I’m being rather disingenuous here, of course, since I know that many composition teachers speak of fostering an open and democratic classroom with room enough for a wide range of political perspectives. In fact, I’ve heard well-meaning composition teachers use the term “critical” in association with a point of view or method of inquiry that somehow transcends class and politics. And yet when Seitz opposes a “more critical discourse” to the “conservative” Diana’s position historically associated with the political right concerning “the godly origin of AIDS” (69), the leftist ideological underpinnings of critical pedagogy become somewhat more apparent. I find the critical/right opposition to also be made manifest in the way in which Seitz opposes “University and business administrators” who “often speak of ‘diversity,’ connoting a level field in which all contributions are equally welcome” to “critical academics” for whom “difference as a term. . . evokes issues of hierarchy and power relations” (66), paralleling the ways in which conservatives frequently argue that America is “already equal” and liberals frequently argue that there are large inequalities of power and privilege in contemporary American society. Interestingly, critical academics are presumably members of an occupational class — the professional class — similar if not congruent to the occupational class of administrators, so the class differences beyond those of values seem to lie in prestige (is it more prestigious to be a university administrator, a business administrator, or a faculty member? It depends on your own class and politics, I think), in income and education, in relations of production (instructors are clearly academic labor, and administrators appropriate and distribute surplus value), in political power (administrators make policy), and — for the critical teacher — in class consciousness, of course.

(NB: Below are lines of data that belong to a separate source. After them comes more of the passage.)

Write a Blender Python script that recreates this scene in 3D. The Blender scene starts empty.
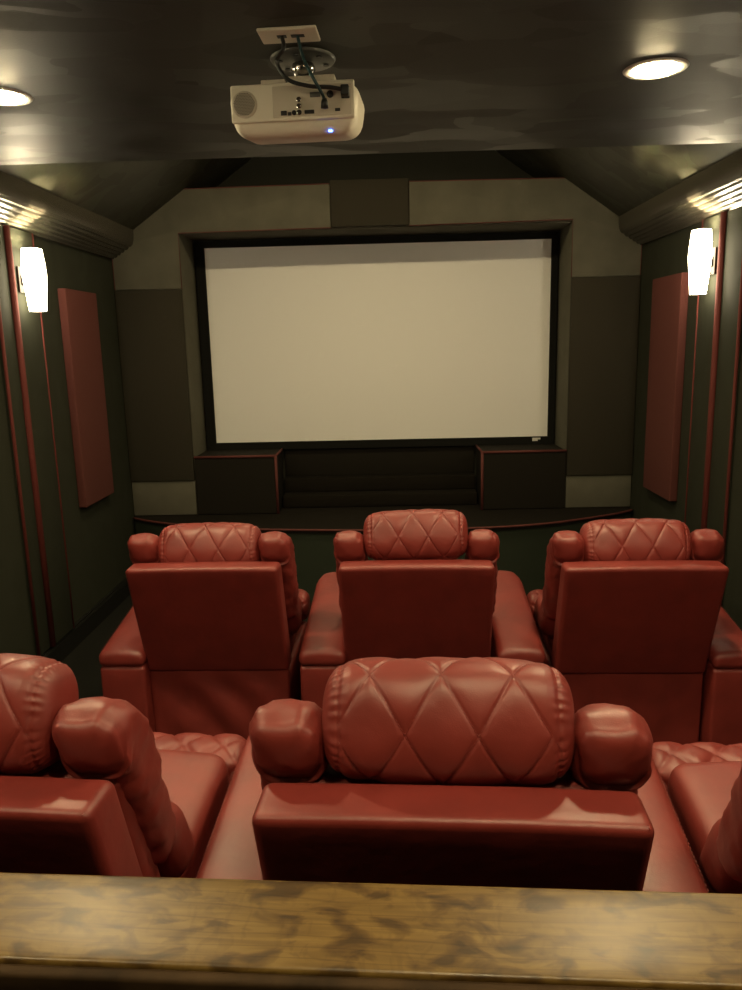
import bpy, bmesh, math, random
from mathutils import Vector, Matrix, noise
random.seed(7)
SC = bpy.context.scene
COL = SC.collection
PI = math.pi

# ------------------------------------------------------------------ helpers
def link(name, me, parent=None, mat=None):
    o = bpy.data.objects.new(name, me)
    COL.objects.link(o)
    if mat is not None and me is not None:
        me.materials.clear(); me.materials.append(mat)
    if parent is not None: o.parent = parent
    return o

def to_mesh(bm, name, smooth=True, recalc=True):
    if recalc: bmesh.ops.recalc_face_normals(bm, faces=bm.faces[:])
    me = bpy.data.meshes.new(name)
    bm.to_mesh(me); bm.free()
    if smooth:
        for p in me.polygons: p.use_smooth = True
    return me

def sharp(me, deg=40):
    try: me.set_sharp_from_angle(angle=math.radians(deg))
    except Exception: pass
    return me

def obj(name, bm, mat, parent=None, smooth=True, ang=None):
    me = to_mesh(bm, name, smooth)
    if ang: sharp(me, ang)
    return link(name, me, parent, mat)

def thing(name, label, cat, loc=(0, 0, 0), rz=0.0, group=None):
    o = bpy.data.objects.new(name, None); COL.objects.link(o)
    o.location = loc; o.rotation_euler = (0, 0, rz); o.empty_display_size = .05
    o['label'] = label; o['category'] = cat
    if group: o['group'] = group
    return o

def tag(o, label, cat, group=None):
    o['label'] = label; o['category'] = cat
    if group: o['group'] = group
    return o

def struct(name, bm, mat, ang=30):
    o = obj(name, bm, mat, None, True, ang); o['kind'] = 'structure'
    return o

def add_box(bm, x0, x1, y0, y1, z0, z1, bevel=0.0, seg=2):
    b2 = bmesh.new()
    bmesh.ops.create_cube(b2, size=1)
    for v in b2.verts:
        v.co = Vector((x0 + (v.co.x + .5) * (x1 - x0), y0 + (v.co.y + .5) * (y1 - y0), z0 + (v.co.z + .5) * (z1 - z0)))
    if bevel > 0:
        bmesh.ops.bevel(b2, geom=b2.edges[:] , offset=bevel, segments=seg, profile=.5, affect='EDGES')
    merge(bm, b2)
    return bm

def merge(bm, b2):
    me = bpy.data.meshes.new('tmp'); b2.to_mesh(me); b2.free()
    bm.from_mesh(me); bpy.data.meshes.remove(me)

def box(*a, **k): return add_box(bmesh.new(), *a, **k)

def add_prism(bm, pts, axis, a0, a1, bevel=0.0):
    """polygon pts (2D) extruded along axis from a0 to a1. axis 'y': pts=(x,z); 'x': pts=(y,z); 'z': pts=(x,y)"""
    b2 = bmesh.new()
    def P(p, a):
        if axis == 'y': return (p[0], a, p[1])
        if axis == 'x': return (a, p[0], p[1])
        return (p[0], p[1], a)
    A = [b2.verts.new(P(p, a0)) for p in pts]; B = [b2.verts.new(P(p, a1)) for p in pts]
    n = len(pts)
    b2.faces.new(A); b2.faces.new(B[::-1])
    for i in range(n): b2.faces.new((A[i], B[i], B[(i + 1) % n], A[(i + 1) % n]))
    bmesh.ops.recalc_face_normals(b2, faces=b2.faces[:])
    if bevel > 0:
        bmesh.ops.bevel(b2, geom=b2.edges[:], offset=bevel, segments=2, profile=.5, affect='EDGES')
    merge(bm, b2); return bm

def add_tube(bm, pts, r, n=8, closed=False, rfn=None):
    pts = [Vector(p) for p in pts]
    rings = []
    m = len(pts); prevn = None
    for i, p in enumerate(pts):
        if closed: t = (pts[(i + 1) % m] - pts[i - 1])
        else: t = pts[min(i + 1, m - 1)] - pts[max(i - 1, 0)]
        if t.length < 1e-9: t = Vector((0, 0, 1))
        t.normalize()
        if prevn is None:
            a = Vector((0, 0, 1)) if abs(t.z) < .9 else Vector((1, 0, 0))
            nn = (a - t * a.dot(t)).normalized()
        else:
            nn = (prevn - t * prevn.dot(t))
            nn = nn.normalized() if nn.length > 1e-6 else prevn
        prevn = nn
        bb = t.cross(nn)
        rr = r if rfn is None else rfn(i / (m - 1)) * r
        rings.append([bm.verts.new(p + (nn * math.cos(2 * PI * k / n) + bb * math.sin(2 * PI * k / n)) * rr) for k in range(n)])
    for i in range(m if closed else m - 1):
        A, B = rings[i], rings[(i + 1) % m]
        for k in range(n): bm.faces.new((A[k], A[(k + 1) % n], B[(k + 1) % n], B[k]))
    if not closed:
        bm.faces.new(rings[0][::-1]); bm.faces.new(rings[-1])
    return bm

def tube(pts, r, **k): return add_tube(bmesh.new(), pts, r, **k)

def add_lathe(bm, prof, cen, n=40, axis='z'):
    """prof: list of (r, h) along axis"""
    rings = []
    c = Vector(cen)
    for r, h in prof:
        ring = []
        for k in range(n):
            a = 2 * PI * k / n
            if axis == 'z': q = Vector((r * math.cos(a), r * math.sin(a), h))
            elif axis == 'y': q = Vector((r * math.cos(a), h, r * math.sin(a)))
            else: q = Vector((h, r * math.cos(a), r * math.sin(a)))
            ring.append(bm.verts.new(c + q))
        rings.append(ring)
    for A, B in zip(rings, rings[1:]):
        for k in range(n): bm.faces.new((A[k], A[(k + 1) % n], B[(k + 1) % n], B[k]))
    for ring, (r, h) in ((rings[0], prof[0]), (rings[-1], prof[-1])):
        if r > 1e-6: bm.faces.new(ring)
    bmesh.ops.remove_doubles(bm, verts=bm.verts[:], dist=1e-6)
    return bm

def lathe(prof, cen, **k): return add_lathe(bmesh.new(), prof, cen, **k)

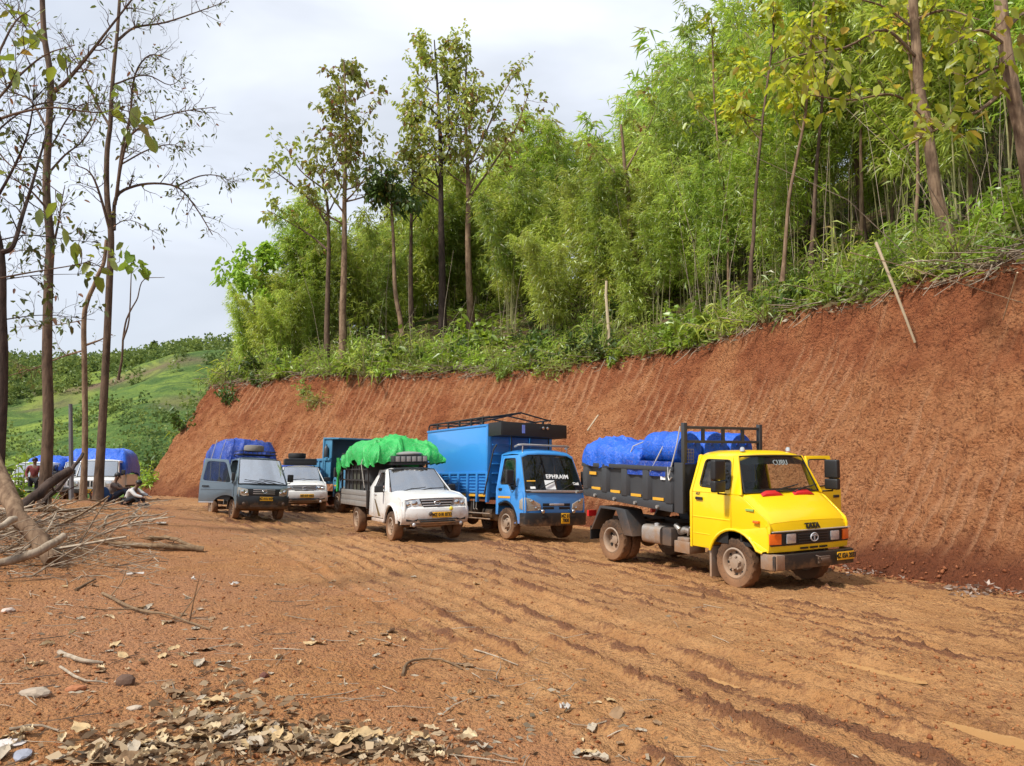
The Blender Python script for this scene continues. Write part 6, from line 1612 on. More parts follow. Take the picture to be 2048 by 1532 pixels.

So that’s the first five pages of the essay, which is enough for tonight, since I’ve got work I need to be doing. I’ll work through the second half of the essay in the next day or two, and try to offer some meta-conclusions about what doing this sort of class analysis might mean for my dissertation.
Seitz, David. “Keeping Honest: Working-Class Students, Difference, and Rethinking the Critical Agenda in Composition.” In Under Construction: Working at the Intersection of Composition Theory, Research, and Practice. Farris, Christine and Chris Anson, eds. Logan, UT: Utah State University Press, 1998.